Cyber security affects consumer holiday spending

Fifty-eight percent of consumers are unsure or not confident at all in the security of their personal information when shopping. Specifically, 58 percent are unsure of in-store security and 63 percent are unsure of online security, according to KPMG's 2014 Holiday Shopping Survey.

In fact 27 percent of shoppers will check other stores before settling to buy a product from a retailer that previously experienced a cyber attack and 8 percent would not shop at these retailers at all.

Kmart, Bass & Co., Dairy Queen, Home Depot, Sally Beauty, Michael's, Supervalu and of course Target. The list of retailers reporting breaches just keeps growing.

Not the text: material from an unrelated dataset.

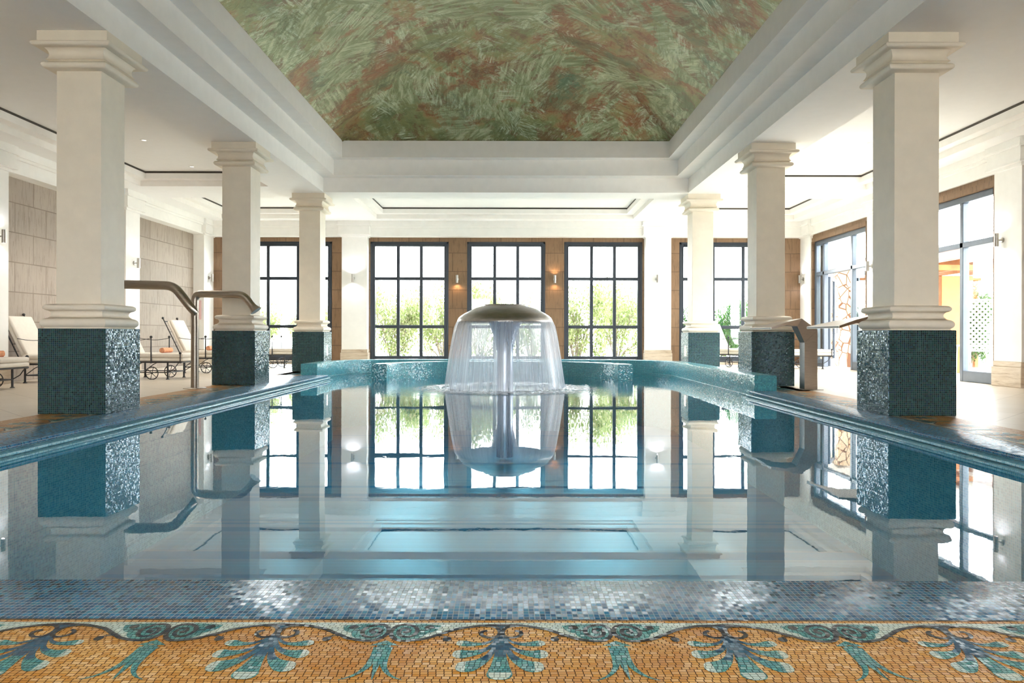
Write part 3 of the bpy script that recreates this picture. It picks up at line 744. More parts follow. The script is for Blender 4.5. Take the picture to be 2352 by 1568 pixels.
# ------------------------------------------------------------------ ornamental mosaic border
PER = .636; HP = PER / 2
WAVE = [(-0.003, 0.045), (0.034, 0.049), (0.066, 0.054), (0.096, 0.064), (0.126, 0.077), (0.146, 0.091), (0.166, 0.109), (0.186, 0.124), (0.206, 0.142), (0.236, 0.154), (0.262, 0.160), (0.286, 0.156), (0.304, 0.136), (0.314, 0.105), (0.311, 0.074), (0.300, 0.053), (0.283, 0.046), (0.261, 0.052), (0.245, 0.071), (0.240, 0.095), (0.246, 0.119), (0.260, 0.133), (0.277, 0.130), (0.290, 0.113), (0.291, 0.088), (0.280, 0.074), (0.268, 0.079), (0.264, 0.096), (0.272, 0.106)]
SCROLL = [(0.053, 0.056), (0.027, 0.058), (0.01, 0.074), (0.004, 0.102), (0.009, 0.128), (0.026, 0.138), (0.044, 0.133), (0.057, 0.115), (0.053, 0.096), (0.04, 0.09)]
def border(name, fmap, n0, n1, length0, length1, width, label):
    """fmap(a,b): a along the border, b away from the pool, to floor x,y"""
    mb = MB(); MATL = ['tile_orange', 'tile_pale', 'tile_dark', 'tile_teal', 'tile_petrol']
    cnt = [0]
    def P(a, b, z): x, y = fmap(a, b); return (x, y, z)
    def poly(pts, z, mat):
        cnt[0] += 1; z += (cnt[0] % 1000) * 1.5e-7 if z > 0 else 0
        f = mb.face([P(a, b, z) for a, b in pts], mat, [(a, b) for a, b in pts]); return f
    def smooth_pts(pts, k=3):
        out = []
        for i in range(len(pts) - 1):
            p0 = pts[max(i - 1, 0)]; p1 = pts[i]; p2 = pts[i + 1]; p3 = pts[min(i + 2, len(pts) - 1)]
            for j in range(k):
                t = j / k
                out.append(tuple(.5 * ((2 * p1[d]) + (-p0[d] + p2[d]) * t + (2 * p0[d] - 5 * p1[d] + 4 * p2[d] - p3[d]) * t * t + (-p0[d] + 3 * p1[d] - 3 * p2[d] + p3[d]) * t ** 3) for d in (0, 1)))
        out.append(pts[-1]); return out
    def ribbon(pts, ws, z, mat, sgn, off, k=3):
        pts = smooth_pts(pts, k); m = len(pts)
        Lf, Rt = [], []
        for i, p in enumerate(pts):
            q0 = pts[max(i - 1, 0)]; q1 = pts[min(i + 1, m - 1)]; t = Vector((q1[0] - q0[0], q1[1] - q0[1]))
            t = t.normalized() if t.length > 1e-9 else Vector((1, 0)); nn = Vector((-t.y, t.x))
            w_ = ws if isinstance(ws, float) else ws(i / (m - 1))
            Lf.append((off + sgn * (p[0] + nn.x * w_ / 2), p[1] + nn.y * w_ / 2)); Rt.append((off + sgn * (p[0] - nn.x * w_ / 2), p[1] - nn.y * w_ / 2))
        for i in range(m - 1): poly([Lf[i], Lf[i + 1], Rt[i + 1], Rt[i]], z, mat)
    poly([(length0, 0), (length1, 0), (length1, width), (length0, width)], 0.0, 0)
    poly([(length0, 0), (length1, 0), (length1, .010), (length0, .010)], .0006, 2)
    for i in range(n0, n1):
        for sgn in (1, -1):
            off = i * PER
            wv = [p for p in WAVE[:13]]
            top = [(-.003, .030), (HP, .030)]
            # pale field above the wave, in strips
            pts = smooth_pts(wv, 3); pts = [p for p in pts if p[0] <= HP]; pts.append((HP, .120))
            for a, b in zip(pts, pts[1:]):
                if b[0] <= a[0]: continue
                poly([(off + sgn * a[0], .028), (off + sgn * b[0], .028), (off + sgn * b[0], b[1]), (off + sgn * a[0], a[1])], .0006, 1)
            # teal ground of the volute and its outer curl
            vol = [(.262 + .052 * math.cos(t / 18 * PI), .098 + .055 * math.sin(t / 18 * PI)) for t in range(36)]
            poly([(off + sgn * a, b) for a, b in vol], .0010, 3)
            ribbon([(.190, .048), (.198, .078), (.216, .092), (.240, .085), (.262, .060)], lambda t: .030 * (1 - .2 * t), .0009, 3, sgn, off)
            ribbon([(.200, .052), (.226, .048), (.262, .046)], .016, .0009, 3, sgn, off)
            poly([(off + sgn * (.208 + .014 * math.cos(t / 6 * PI)), .064 + .016 * math.sin(t / 6 * PI)) for t in range(12)], .0013, 2)
            ribbon([(.212, .084), (.236, .086), (.252, .066)], .006, .0013, 2, sgn, off)
            ribbon(WAVE[:13], .0145, .0017, 2, sgn, off); ribbon(WAVE[12:], lambda t: .0135 - .001 * t, .0015, 2, sgn, off)
            poly([(off + sgn * (.272 + .009 * math.cos(t / 6 * PI)), .100 + .010 * math.sin(t / 6 * PI)) for t in range(12)], .0015, 2)
            # small dark berry under the wave
            poly([(off + sgn * (.150 + .0125 * math.cos(t / 6 * PI)), .146 + .016 * math.sin(t / 6 * PI)) for t in range(12)], .0011, 2)
            ribbon([(.152, .134), (.163, .126), (.182, .124)], .006, .0011, 2, sgn, off)
            # palmette
            poly([(off, .045), (off + sgn * .030, .050), (off + sgn * .012, .075), (off, .090)], .0011, 4)
            ribbon(SCROLL, .0125, .0019, 2, sgn, off)
            lf = lambda wmax: (lambda t: wmax * (0.16 + .84 * (t / .75) ** 1.6) if t < .75 else wmax * math.sqrt(max(0.0, 1 - ((t - .75) / .26) ** 2)))
            for spn, wm in (([(0.004, 0.118), (0.026, 0.160), (0.052, 0.178), (0.081, 0.180), (0.105, 0.174), (0.122, 0.172)], .038), ([(0.004, 0.135), (0.030, 0.200), (0.056, 0.228), (0.083, 0.240), (0.107, 0.243), (0.127, 0.243)], .052), ([(0.004, 0.150), (0.024, 0.235), (0.044, 0.279), (0.066, 0.303), (0.089, 0.318), (0.113, 0.318)], .064)):
                sp = smooth_pts(spn, 3); ribbon(spn, lf(wm), .0010, 3, sgn, off)
                hlf = spn[:3]; ribbon(hlf, lambda t, wm=wm: wm * (.18 + .16 * t), .0013, 4, sgn, off)
                ribbon(spn[-2:], lambda t, wm=wm: wm * .98 * math.sqrt(max(0.0, 1 - (t * .98) ** 2)), .0012, 1, sgn, off, 6)
                for o_ in (.5, -.5): pass
        off = i * PER
        ribbon([(0, .100), (0, .244), (0, .330), (0, .390)], lambda t: .012 + .054 * (t / .8) ** 1.3 if t < .8 else .066 * math.sqrt(max(0, 1 - ((t - .8) / .21) ** 2)), .0012, 3, 1, off, 5)
        ribbon([(0, .100), (0, .18), (0, .26)], lambda t: .012 + .022 * t, .0014, 4, 1, off)
        ribbon([(0, .350), (0, .370), (0, .390)], lambda t: .060 * math.sqrt(max(0, 1 - (t * .99) ** 2)), .0014, 1, 1, off, 5)
        # bell-shaped leaf spray between palmettes
        o2 = off + HP
        poly([(o2 + a, b) for a, b in ((0, .156), (.040, .190), (.018, .190), (0, .182), (-.018, .190), (-.040, .190))], .0010, 3)
        poly([(o2 + a, b) for a, b in ((-.018, .188), (.018, .188), (.024, .245), (-.020, .245))], .0011, 3)
        ribbon([(0, .200), (0, .28), (.002, .34), (.004, .392)], lambda t: .032 * (1 - t * .96), .0016, 3, 1, o2, 4)
        for sgn in (1, -1):
            ribbon([(.013, .20), (.014, .26), (.020, .312), (.034, .350), (.054, .376), (.078, .392)], lambda t: .027 * (1 - t * .9), .0013, 3, sgn, o2)
    o = mb.build(name, MATL, None, smooth=0, keepn=False)
    return tag(o, label, 'mosaic border')
YBD = YN - .36
border('mosaic_border', lambda a, b: (a - .034, YBD - b), -3, 4, -2.4, 2.4, .61, 'orange mosaic border with palmettes and scrolls along the near edge')
border('mosaic_border', lambda a, b: (LX - .52 - b, a), 4, 28, 1.6, YLB + 1.4, .60, 'orange mosaic border with palmettes running under the left-hand pillars')
border('mosaic_border', lambda a, b: (RX + .39 + b, a), 4, 20, 1.6, 12.3, .58, 'orange mosaic border with palmettes running under the right-hand pillars')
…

"Retail executives need to first and foremost protect the brand and ensure that cyber security is prioritized based on the evolving threats of today and the risk of the company," said Tony Buffomante, partner and retail cyber security lead at KPMG. "Cyber security isn't just a retailer's IT department issue anymore–it has become a board room issue."        

Although cyber security also raises red flags among executives in the retail industry, retailers are still focused on making consumer transactions as easy as possible. Therefore, in another recent KPMG survey, 77 percent of retailers said they shared their customers' personal and payment information across all channels to make the shopping experience easier.

"Retailers should prioritize cyber-security risks in accordance with the changing threat landscape and the risks to their customer information," said Buffomante. "They can do this by participating in industry forums to share cyber-security threat information (RILA, for example) and by implementing processes, technology and training for employees to protect consumer credit cards and personal information."